More than once during his excellent career Brown found Hove a happy hunting ground. In the last match of 2002, Bob Woolmer’s last game in charge, it was Brown’s spectacular unbeaten 79 (91 balls, five fours, five sixes) which saw the Bears home to a sensational win as they chased down a target of 401 to win by three wickets.

That was an amazing day – but the Bears legend, who now coaches the United Arab Emirates team, reflects on the 2000 game as special.

“It is a great memory for me,” Brown said. “To put on a record partnership with Ash was really special because we travelled together and roomed together. So for us to go out there and both get our career-bests in the same innings, and set up a win for the Bears – well, you couldn’t write a better script.

“Conditions changed a little bit during the game which helped us. The ball nibbled around a bit early on so we bowled them out quite cheaply but then the pitch flattened out. Hempy batted really well to give us a platform and then Ash and I got a partnership going.

“I started timing the ball and Ash got the bit between his teeth and we just kept going.
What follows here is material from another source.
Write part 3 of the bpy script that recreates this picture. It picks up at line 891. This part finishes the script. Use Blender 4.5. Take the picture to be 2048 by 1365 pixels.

Sussex had a good attack but batting conditions improved and we just cracked on, not trying to outdo each other but geeing each other up and having fun.

“It was my only double-century, but strangely I can’t remember much about the second hundred. I do remember getting out stumped attacking the part-time spinner, Toby Pierce, just before lunch because I thought we were going to declare at lunch. Then when I got back to the pavilion Neil Smith, who was captain, said we would have batted on for an hour after lunch. So I would have had a chance to get a really big score!”

Brown’s wicket proved to be one of only three in first-class cricket for Pierce but the part-time twirler’s pleasure didn’t last long. Opening the batting second time round he soon fell to Richardson before three wickets apiece from Smith, Giles and Ed Giddins sped Sussex to defeat by an innings and 47 runs.

Brown bowled only seven overs as his team-mates did the damage. His work was done – 203 runs towards the more than 13,000 he would score in all formats, to add to almost 1,000 wickets, in his fantastic career.
And the instrument that scored them remains in Brown’s possession to this day.

“I’ve still got the bat that I used in that innings,” he said. “It’s in the downstairs toilet.”